* START DATA SUPPLIED *

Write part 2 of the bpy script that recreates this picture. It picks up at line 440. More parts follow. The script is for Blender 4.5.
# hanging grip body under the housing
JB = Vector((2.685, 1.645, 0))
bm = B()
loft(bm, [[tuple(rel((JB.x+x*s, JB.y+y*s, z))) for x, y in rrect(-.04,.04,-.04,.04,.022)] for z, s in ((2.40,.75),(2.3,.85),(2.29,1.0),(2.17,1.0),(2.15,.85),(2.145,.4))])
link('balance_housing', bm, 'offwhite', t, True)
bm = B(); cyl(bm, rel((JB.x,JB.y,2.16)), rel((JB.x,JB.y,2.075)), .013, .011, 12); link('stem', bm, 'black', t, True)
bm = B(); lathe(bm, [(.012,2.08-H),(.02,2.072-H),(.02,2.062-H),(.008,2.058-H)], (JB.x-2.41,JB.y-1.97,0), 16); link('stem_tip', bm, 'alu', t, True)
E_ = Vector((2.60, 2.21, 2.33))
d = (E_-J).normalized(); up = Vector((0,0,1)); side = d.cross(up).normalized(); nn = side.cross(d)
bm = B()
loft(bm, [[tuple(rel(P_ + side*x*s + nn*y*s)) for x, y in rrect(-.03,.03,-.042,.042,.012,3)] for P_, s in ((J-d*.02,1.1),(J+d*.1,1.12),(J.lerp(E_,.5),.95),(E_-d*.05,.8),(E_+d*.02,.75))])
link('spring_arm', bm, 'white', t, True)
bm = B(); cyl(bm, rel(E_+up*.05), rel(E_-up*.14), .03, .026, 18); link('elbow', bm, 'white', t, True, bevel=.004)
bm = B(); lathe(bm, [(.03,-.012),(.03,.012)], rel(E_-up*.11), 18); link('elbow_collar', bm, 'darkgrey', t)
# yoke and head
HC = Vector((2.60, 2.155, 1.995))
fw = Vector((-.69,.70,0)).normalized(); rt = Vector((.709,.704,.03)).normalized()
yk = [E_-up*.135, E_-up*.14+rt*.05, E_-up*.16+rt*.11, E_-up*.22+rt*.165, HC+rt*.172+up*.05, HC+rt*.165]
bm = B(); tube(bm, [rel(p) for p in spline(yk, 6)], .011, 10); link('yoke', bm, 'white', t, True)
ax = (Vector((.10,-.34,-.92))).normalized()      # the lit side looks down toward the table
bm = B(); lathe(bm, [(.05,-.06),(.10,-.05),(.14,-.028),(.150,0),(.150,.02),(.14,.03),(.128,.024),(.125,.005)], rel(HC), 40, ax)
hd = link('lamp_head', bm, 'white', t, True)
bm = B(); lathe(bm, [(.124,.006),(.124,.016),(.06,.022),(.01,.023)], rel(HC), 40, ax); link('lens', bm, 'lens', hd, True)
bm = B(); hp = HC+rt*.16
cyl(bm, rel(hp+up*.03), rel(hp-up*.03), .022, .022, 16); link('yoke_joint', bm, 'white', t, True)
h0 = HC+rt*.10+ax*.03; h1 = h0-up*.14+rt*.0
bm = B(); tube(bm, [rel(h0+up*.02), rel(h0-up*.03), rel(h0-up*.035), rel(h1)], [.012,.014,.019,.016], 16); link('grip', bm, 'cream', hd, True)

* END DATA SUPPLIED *
* START DATA SUPPLIED *

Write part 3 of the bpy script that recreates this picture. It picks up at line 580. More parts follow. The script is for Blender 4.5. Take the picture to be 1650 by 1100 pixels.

* END DATA SUPPLIED *

### SET EXERCISE
Which lines hold the string "picture"? List them all.

### RESPONSE TO THIS TASK
Write part 2 of the bpy script that recreates this picture. It picks up at line 440. More parts follow. The script is for Blender 4.5.
Write part 3 of the bpy script that recreates this picture. It picks up at line 580. More parts follow. The script is for Blender 4.5. Take the picture to be 1650 by 1100 pixels.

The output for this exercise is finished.